Tesla did not immediately respond to Robb Report‘s request for comment.
The Cybertruck may need time to succeed, but it remains to be seen if it will achieve it. The vehicle’s arrival comes at a tenuous time for the company. Tesla is still the dominant EV maker in the U.S., but its market share has taken a sizable hit over the last few years. In 2020, nearly 80 percent of EVs sold stateside were made by the company, but, through the first nine months of the year, that number has dropped to 56.5 percent.

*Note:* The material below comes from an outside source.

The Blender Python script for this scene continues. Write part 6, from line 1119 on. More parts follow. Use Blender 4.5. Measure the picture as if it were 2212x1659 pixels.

Tesla’s market share isn’t the only thing shrinking. In Wednesday’s call, the company also revealed that its gross profit has declined 22 percent year over year, according to CNBC. This is likely due to the company having slashed the price of its vehicles several times this year. Unsurprisingly, this news, along with Musk’s gloomy Cybertruck outlook, has caused a sell-off of Tesla stock in the days since.